Five Kinds of Silence is a grim play.
It opens with the shooting dead of Billy (Kevin G Cormack) by his daughters Janet (Charlotte Campbell) and Susan (Suzanne Celensu).
Like a tragic chorus, the family including Billy then spend the rest of the play detailing a history of violence and abuse that led to the killing.
Billy, who is described by his daughter as that “blighted wild eyed man”, beats and sleeps with his daughters and wife Mary (Moya Allen). One of them says that “he is turning us into ghosts.”
As a child, he was abused by his parents and in response became obsessed with control, citing a reassuring childhood visit to what he perceived as the regimented security of a barracks.
Mary also was abused by her father.
They tell their stories mostly in monologue directly to the audience. Occasionally, what they say is in response to things said by the very vaguely sketched characters of police, legal defender and doctor.
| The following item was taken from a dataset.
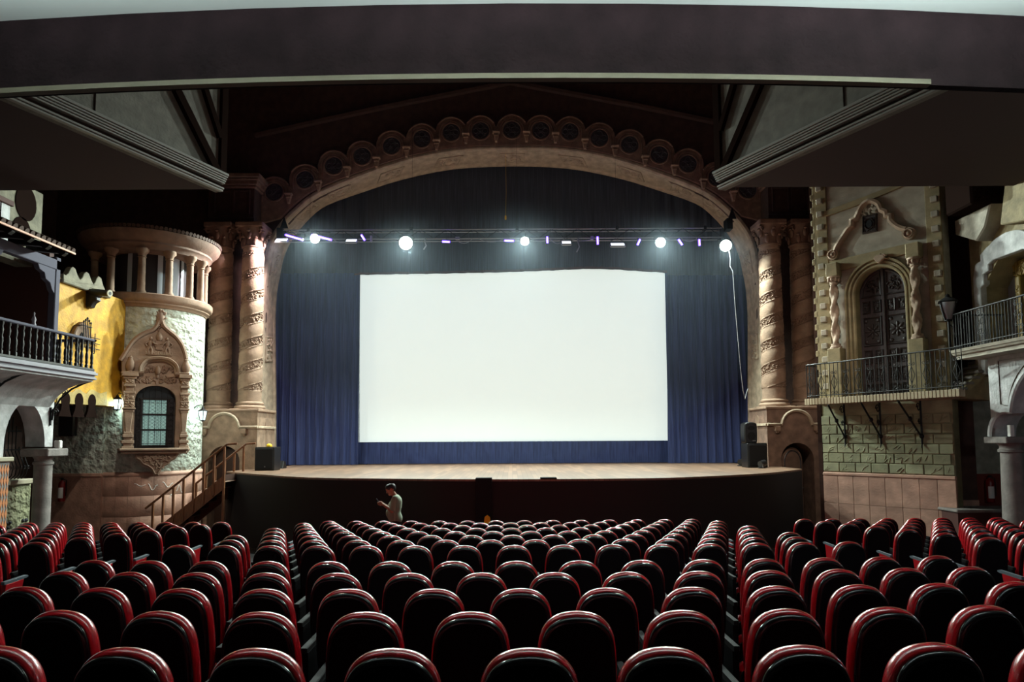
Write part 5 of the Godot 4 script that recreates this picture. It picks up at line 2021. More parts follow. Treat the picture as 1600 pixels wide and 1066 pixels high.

There are no surprises, only the intensely poetic revelation of doomed families passing on their brutality from one generation to the next.
This production uses a minimal set of a series of hard-backed chairs and a small table upon which sits the whisky so loved by Billy. The actors give a clear, engaging performance though at times the pacing feels slower than you would expect.
Shelagh Stephenson’s play is a bleak vision of a world in which society no longer supports people. Instead they are left to the precarious private security of the family where terrible things sometimes happen.
One of Billy’s daughters explains, “we slipped into another world where nobody spoke... But they know, they saw. All that silence. Five kinds of silence. Each of ours and the outside world... We slipped through it like ghosts.”